A banda tem um diferencial, que é a cantora nigeriana Veronny Okwei Odili. Qual é a contribuição que ela traz e como aconteceu a aproximação entre vocês?
Conhecemos a Veronny através do Fabrico Mota (baixista da IFÁ). Conhecida como Sistasoul em seu país de origem (Nigéria), a cantora veio a Bahia fazer residência artística e assim nos conhecemos. A afinidade foi imediata! Naquele momento estávamos com alguns temas semi-prontos, mandamos via email pra ela e marcamos um ensaio. Veronny chegou nesse ensaio com a maioria das letras escritas, uma surpresa totalmente inesperada. Foi muito forte a energia! Tanto que gravamos juntos um EP que será lançado em julho.
Ela é de Lagos, o berço do afrobeat.

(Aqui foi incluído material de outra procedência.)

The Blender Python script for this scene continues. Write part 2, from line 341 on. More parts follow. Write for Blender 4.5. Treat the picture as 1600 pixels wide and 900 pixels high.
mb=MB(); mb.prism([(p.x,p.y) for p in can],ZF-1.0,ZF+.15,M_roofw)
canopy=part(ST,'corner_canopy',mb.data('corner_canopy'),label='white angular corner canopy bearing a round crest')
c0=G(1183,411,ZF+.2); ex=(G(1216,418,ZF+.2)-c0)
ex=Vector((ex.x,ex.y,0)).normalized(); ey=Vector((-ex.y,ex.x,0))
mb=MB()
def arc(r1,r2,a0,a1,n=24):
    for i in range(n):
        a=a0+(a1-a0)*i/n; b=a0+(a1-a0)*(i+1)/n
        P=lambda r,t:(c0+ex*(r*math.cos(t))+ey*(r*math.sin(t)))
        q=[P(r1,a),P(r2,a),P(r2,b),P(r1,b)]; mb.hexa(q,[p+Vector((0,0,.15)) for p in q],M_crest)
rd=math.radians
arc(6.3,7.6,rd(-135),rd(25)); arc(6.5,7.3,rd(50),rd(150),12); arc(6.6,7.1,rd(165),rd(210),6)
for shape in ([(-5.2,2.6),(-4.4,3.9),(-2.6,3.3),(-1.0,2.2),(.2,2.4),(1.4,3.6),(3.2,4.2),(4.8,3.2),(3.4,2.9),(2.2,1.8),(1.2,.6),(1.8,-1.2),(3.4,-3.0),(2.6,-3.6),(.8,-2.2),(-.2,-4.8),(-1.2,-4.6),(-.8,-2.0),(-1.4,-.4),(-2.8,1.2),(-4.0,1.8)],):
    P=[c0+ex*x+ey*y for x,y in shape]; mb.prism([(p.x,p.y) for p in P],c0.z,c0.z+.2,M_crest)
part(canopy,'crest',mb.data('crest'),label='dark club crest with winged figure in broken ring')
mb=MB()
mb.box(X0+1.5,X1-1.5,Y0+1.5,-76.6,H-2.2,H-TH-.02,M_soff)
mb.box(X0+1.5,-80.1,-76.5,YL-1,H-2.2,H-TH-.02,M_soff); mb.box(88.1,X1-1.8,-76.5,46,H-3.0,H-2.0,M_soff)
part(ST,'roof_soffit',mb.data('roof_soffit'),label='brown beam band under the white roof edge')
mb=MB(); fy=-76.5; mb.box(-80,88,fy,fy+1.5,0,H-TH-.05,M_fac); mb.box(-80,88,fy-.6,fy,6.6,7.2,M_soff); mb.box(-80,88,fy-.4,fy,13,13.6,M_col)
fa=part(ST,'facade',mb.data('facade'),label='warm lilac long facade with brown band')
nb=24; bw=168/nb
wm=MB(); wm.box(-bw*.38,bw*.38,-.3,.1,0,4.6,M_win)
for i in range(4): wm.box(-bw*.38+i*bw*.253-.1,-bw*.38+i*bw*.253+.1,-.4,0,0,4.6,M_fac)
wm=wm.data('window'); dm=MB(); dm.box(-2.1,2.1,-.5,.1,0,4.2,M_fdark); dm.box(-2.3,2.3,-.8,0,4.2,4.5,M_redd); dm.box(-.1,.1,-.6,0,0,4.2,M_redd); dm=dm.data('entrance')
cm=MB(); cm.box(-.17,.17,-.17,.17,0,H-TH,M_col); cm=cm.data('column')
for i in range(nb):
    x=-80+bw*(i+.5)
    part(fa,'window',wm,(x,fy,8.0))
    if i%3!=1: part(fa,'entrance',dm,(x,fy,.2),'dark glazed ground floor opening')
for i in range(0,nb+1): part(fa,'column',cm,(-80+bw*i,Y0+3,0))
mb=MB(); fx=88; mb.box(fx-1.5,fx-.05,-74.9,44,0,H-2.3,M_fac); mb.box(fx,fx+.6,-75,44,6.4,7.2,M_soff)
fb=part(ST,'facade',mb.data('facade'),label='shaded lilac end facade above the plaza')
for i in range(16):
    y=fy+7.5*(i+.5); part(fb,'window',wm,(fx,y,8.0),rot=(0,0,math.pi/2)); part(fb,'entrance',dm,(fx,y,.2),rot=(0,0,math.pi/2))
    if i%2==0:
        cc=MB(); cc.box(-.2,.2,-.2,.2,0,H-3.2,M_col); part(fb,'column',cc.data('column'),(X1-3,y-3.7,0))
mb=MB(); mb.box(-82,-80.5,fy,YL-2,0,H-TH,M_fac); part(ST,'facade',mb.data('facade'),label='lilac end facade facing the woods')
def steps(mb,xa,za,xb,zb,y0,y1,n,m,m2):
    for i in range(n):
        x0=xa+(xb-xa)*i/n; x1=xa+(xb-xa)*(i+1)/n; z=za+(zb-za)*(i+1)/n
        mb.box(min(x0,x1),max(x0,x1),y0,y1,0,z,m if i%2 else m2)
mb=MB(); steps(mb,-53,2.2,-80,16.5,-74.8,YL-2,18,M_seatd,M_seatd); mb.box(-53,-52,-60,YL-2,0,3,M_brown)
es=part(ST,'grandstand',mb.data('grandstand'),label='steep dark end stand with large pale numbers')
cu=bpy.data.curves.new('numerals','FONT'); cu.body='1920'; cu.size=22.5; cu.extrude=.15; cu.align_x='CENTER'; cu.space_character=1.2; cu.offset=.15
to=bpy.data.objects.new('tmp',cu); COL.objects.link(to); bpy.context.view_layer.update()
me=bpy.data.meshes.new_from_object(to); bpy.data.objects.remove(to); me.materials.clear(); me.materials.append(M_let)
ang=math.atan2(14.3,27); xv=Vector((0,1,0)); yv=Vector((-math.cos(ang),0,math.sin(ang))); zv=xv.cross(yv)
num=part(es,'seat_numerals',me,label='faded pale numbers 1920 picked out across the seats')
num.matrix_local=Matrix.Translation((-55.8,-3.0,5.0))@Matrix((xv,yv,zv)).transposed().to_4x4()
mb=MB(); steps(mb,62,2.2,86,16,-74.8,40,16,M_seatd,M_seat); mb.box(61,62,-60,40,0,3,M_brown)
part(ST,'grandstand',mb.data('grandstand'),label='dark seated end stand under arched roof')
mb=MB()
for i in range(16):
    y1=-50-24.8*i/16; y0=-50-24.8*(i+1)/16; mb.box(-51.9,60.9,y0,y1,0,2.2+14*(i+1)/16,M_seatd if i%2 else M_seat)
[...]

Como ela reagiu ao ver uma banda de Salvador trabalhando com um som que nasceu na cidade dela, do outro lado do Atlântico?
Ela reagiu super bem, se sentindo em casa, porque segundo ela, sentiu uma atmosfera parecida com a dos sons feitos em Lagos na década de 70.
Você é baterista e o ritmo inventado por Tony Allen parece ser a chave para entender o afrobeat musicalmente. Como você assimila isso? Você tenta reproduzir seus movimentos ou adapta a um estilo mais brasileiro?
Tanto no afrobeat, quanto no reggae ou no funk, eu sempre busquei seguir um linha tradicional, entende? Sempre procurei pesquisar os antigos e adaptar a minha pegada como baterista, porque temos uma coisa muito boa como brasileiro, que é o nosso suingue. E isso facilita entender a levada do afrobeat que é bastante complexa, e que se não se compreende, não se toca. Sempre digo em entrevistas que o Tony Allen mudou a minha vida como baterista.
O que você pode adiantar do EP que vocês vão lançar? O que podemos esperar?
Posso adiantar que será um EP com 5 faixas (“Afrofunk Revolution”, “Afro Woman”, “Suffer”, “Axé” e “Ebezener”), todas com o vocal da Veronny Odili e que já está em fase de finalização, produzido pelo I.F.Á. e pelo produtor musical baiano André T. Podem esperar um trabalho muito bem produzido e honesto.